As the media stated, it could have been worse because the entire grid could have collapsed within seconds had not grid managers been able to institute rolling blackouts. Twenty-six million customers, including healthcare facilities, could have been totally blacked out for literally weeks and maybe months.

Contributing Factors:

  1. Wind turbines in the Panhandle locked up.
  2. Natural gas plants shut down due to frozen pipes and other components shutting off fuel flow.
  3. A nuclear power plant offline due to a section of uninsulated pipe seizing up.

There is no doubt the CMS will become excited. In their Final Rule at 42 CFR 482.15, you will find an extensive explanation of how an All-Hazards approach should be the backbone of all protocols, including those for ITM (Inspection, Testing, and Maintenance) of the EPSS (Emergency Power Supply System). In one section, you will find text regarding the periodic “practicing” of plans/protocols. I expect more emphasis on proving compliance to the regulations on drills and table-top exercises.

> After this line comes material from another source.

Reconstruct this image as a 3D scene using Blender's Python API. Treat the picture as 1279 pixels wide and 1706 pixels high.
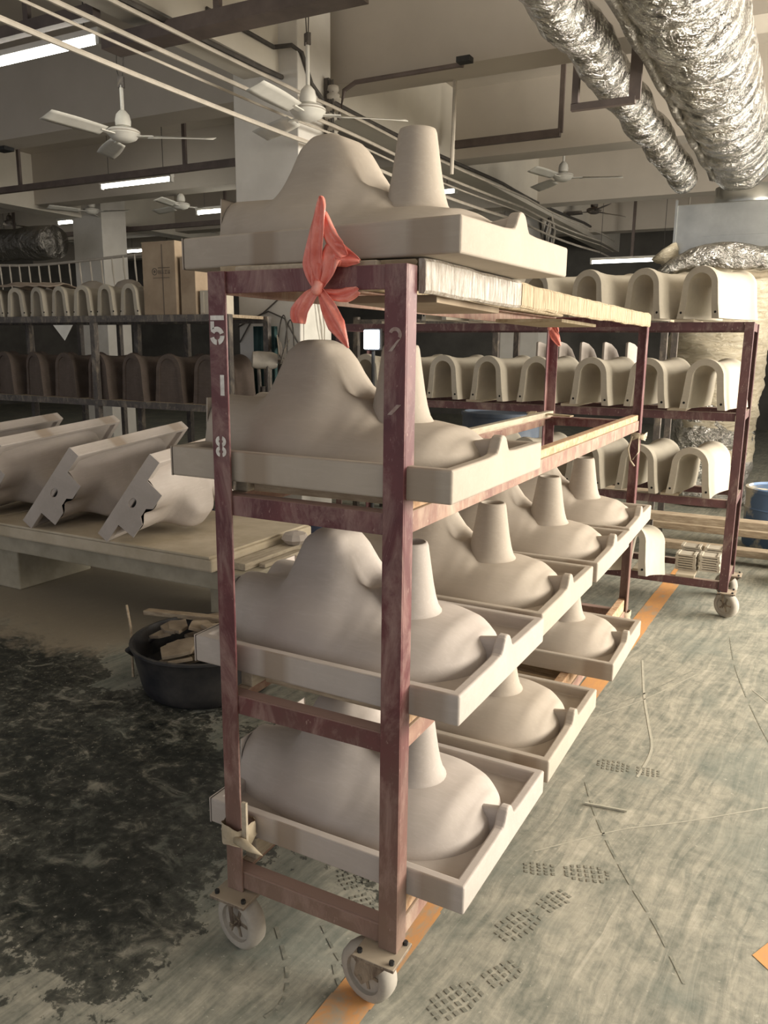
import bpy, math, random
from mathutils import Vector, Matrix, noise
for o in list(bpy.data.objects): bpy.data.objects.remove(o, do_unlink=True)
scn = bpy.context.scene
COL = scn.collection
PI = math.pi
random.seed(7)

# ------------------------------------------------------------------ camera
CAM = Vector((0.6737, -1.3625, 1.4658)); YAW = 0.4838; PITCH = -0.2040; ROLL = 0.0104; FPX = 1319.3
fw = Vector((-math.sin(YAW)*math.cos(PITCH), math.cos(YAW)*math.cos(PITCH), math.sin(PITCH)))
rt = Vector((math.cos(YAW), math.sin(YAW), 0)); up = rt.cross(fw)
r2 = math.cos(ROLL)*rt + math.sin(ROLL)*up; u2 = -math.sin(ROLL)*rt + math.cos(ROLL)*up
cd = bpy.data.cameras.new('camera'); cam = bpy.data.objects.new('camera', cd); COL.objects.link(cam)
cd.sensor_fit = 'VERTICAL'; cd.sensor_height = 36.0; cd.lens = FPX/1706*36.0
cd.clip_start = 0.02; cd.clip_end = 200
mw = Matrix.Identity(4)
for i in range(3):
    mw[i][0] = r2[i]; mw[i][1] = u2[i]; mw[i][2] = -fw[i]; mw[i][3] = CAM[i]
cam.matrix_world = mw
scn.camera = cam
# ------------------------------------------------------------------ world + light
w = bpy.data.worlds.new('world'); scn.world = w; w.use_nodes = True
bg = w.node_tree.nodes['Background']; bg.inputs[0].default_value = (0.97, 0.97, 1.0, 1); bg.inputs[1].default_value = 0.50
def area(name, loc, target, sx, sy, power, col):
    l = bpy.data.lights.new(name, 'AREA'); l.shape = 'RECTANGLE'; l.size = sx; l.size_y = sy; l.energy = power; l.color = col
    o = bpy.data.objects.new(name, l); COL.objects.link(o); o.location = loc
    o.rotation_euler = (Vector(target)-Vector(loc)).to_track_quat('-Z', 'Y').to_euler(); return o
# daylight falling in through the window band of the right wall
area('window_daylight', (4.85, 3.4, 1.95), (0.0, 1.8, 0.95), 6.5, 1.9, 800, (1.0, 0.925, 0.80))
scn.view_settings.view_transform = 'Standard'; scn.view_settings.look = 'None'
scn.view_settings.exposure = 0.48; scn.view_settings.gamma = 1.0; scn.view_settings.use_curve_mapping = False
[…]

The blame for the disaster will be around for years, but the facts remain:

  1. Power plants underestimated reserve capacity, and
  2. Systems were not “winter-proofed” for this severe scenario.

Dependency on the grid in several locations is hazardous. Regarding the three “Rs” (Reliability, Resiliency, and Redundancy), ERCOT didn’t fare well. We must be diligent in planning for long-term outages and expect worse case scenarios.